A commercial estate slap bang next to a motorway makes logistical and environmental sense because workers, customers and suppliers (the latter often in very large lorries) can hop straight on and off the M-way without snarling up our town centres and B roads.

And, seeing as motorways are pretty disfiguring to the countryside per se, it can be argued that you may as well pile up as many ugly, grey, corrugated buildings and sterile office blocks either side of one as anywhere else.

Yet, as one councillor observed this week, it is highly noticeable to M6 users that you drive all the way up this route surrounded by commercial development then, as you get to Haydock Island suddenly it’s nothing but green fields. Pleasant, yes, but right?

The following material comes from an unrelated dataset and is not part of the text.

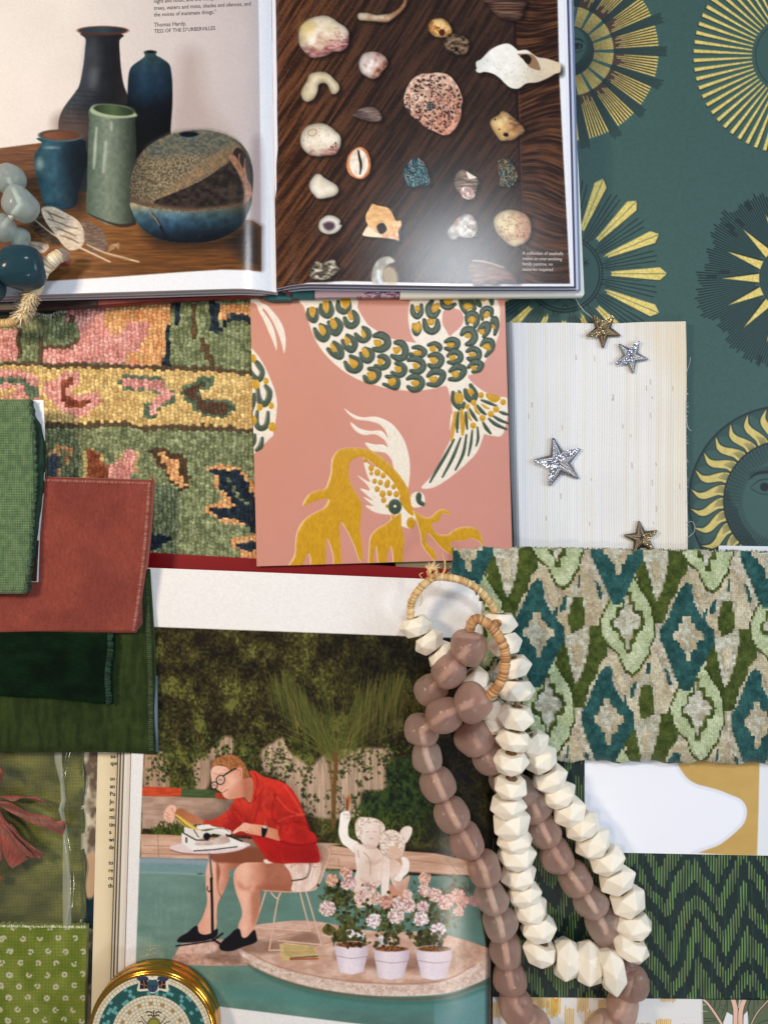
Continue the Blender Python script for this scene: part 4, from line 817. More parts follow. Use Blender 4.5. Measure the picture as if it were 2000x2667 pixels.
for T in TT:
    pp(o_("96,-124 112,-128 118,-96 132,-90 128,-60 112,-50 104,-30 84,-34 80,-60 68,-66 72,-90 90,-96",T),WV,0); pp(o_("104,-150 112,-150 112,-118 104,-118",T),TE); pp(o_("66,-84 74,-100 80,-100 76,-60 62,-56",T),TE)
    pp(o_("96,-92 120,-92 126,-60 126,-24 114,0 110,26 96,20 88,-8 84,-40 90,-66",T),DGn); pp(o_("98,28 110,28 108,42 100,42",T),TE)
    for q_ in ("150,-136 160,-130 172,-92 164,-88","178,-70 188,-64 192,-16 184,-10","164,20 174,16 168,52 158,56","48,-60 56,-74 52,-20 42,-14"): pp(o_(q_,T),TE)
for T in TT:
    pp(o_("-144,-206 -104,-212 -94,-166 -84,-138 -76,-120 -66,-138 -54,-170 -44,-214 -42,-244 -2,-246 2,-214 2,-170 -18,-150 -26,-112 -40,-92 -50,-52 -56,-34 -90,-32 -98,-60 -106,-98 -122,-120 -130,-156",T),DGn)
    pp(o_("-112,-216 -40,-246 -46,-196 -56,-150 -66,-112 -76,-92 -86,-112 -96,-150 -104,-182",T),WV,0); pp(o_("-92,-190 -64,-200 -66,-160 -76,-130 -86,-156",T),BG)
for T in TT:
    pp(o_(LIs,T,1.07,(-152,-40)),DGn,0); pp(o_(LIs,T),LI)
    pp(o_("-158,-118 -144,-118 -144,-96 -130,-94 -130,-70 -112,-68 -104,-40 -112,-14 -128,-12 -130,14 -142,18 -146,44 -160,44 -164,14 -174,10 -176,-12 -192,-16 -196,-44 -180,-50 -178,-76 -164,-80",T),DGn); pp(o_("-156,-108 -148,-108 -148,-84 -136,-82 -134,-62 -118,-56 -114,-40 -120,-22 -136,-18 -138,4 -148,10 -150,32 -158,32 -160,4 -168,-2 -170,-20 -186,-28 -186,-42 -172,-52 -170,-68 -158,-74",T),WV,0)
    pp(o_("-160,-160 -150,-160 -150,-132 -160,-132",T),DGn)
for T in TT:
    pp(o_(TEs,T),TE); pp(o_("-6,-56 12,-56 14,-34 26,-32 28,-16 44,-12 44,8 28,12 24,32 12,36 8,64 -2,64 -6,34 -16,30 -20,12 -34,8 -34,-12 -20,-16 -16,-34 -6,-38",T),BG); pp(o_("-2,-44 8,-44 10,-20 26,-14 28,2 10,12 6,44 0,44 -4,12 -20,4 -20,-10 -6,-18",T),WV,0)
cv.q=None
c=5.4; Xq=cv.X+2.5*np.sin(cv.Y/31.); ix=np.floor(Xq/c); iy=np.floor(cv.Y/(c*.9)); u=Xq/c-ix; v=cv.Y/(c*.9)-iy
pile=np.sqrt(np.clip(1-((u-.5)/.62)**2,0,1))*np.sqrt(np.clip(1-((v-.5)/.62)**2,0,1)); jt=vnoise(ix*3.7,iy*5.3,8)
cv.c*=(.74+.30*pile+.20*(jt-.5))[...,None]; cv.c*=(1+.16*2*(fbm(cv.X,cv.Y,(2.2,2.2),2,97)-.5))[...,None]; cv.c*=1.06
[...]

I do remember being told by a former local authority economic investment bod that Wigan Council was always much more judicious about its selection of sites for development, keen as it was, he said, to avoid “ending up like Warrington” with an endless, featureless spread of low-rise commercial development based on an “invest at any cost” mantra.

But perhaps in these more straitened times, Wigan has reviewed that policy.

Anyway, the officers and councillors supporting the Junction 25 plan have been thwarted by the Government inspector overseeing the strategy who has told them to look elsewhere.

So there we have it: on the one hand an opportunity for hundreds of jobs in the Land Gate area gone begging, and on the other lots of delighted residents who never wanted an ugly and truck-heavy industrial estate on their doorsteps in the first place.

With alternative options limited, one wonders where the council will look next and also what the public and the inspector’s reaction will be.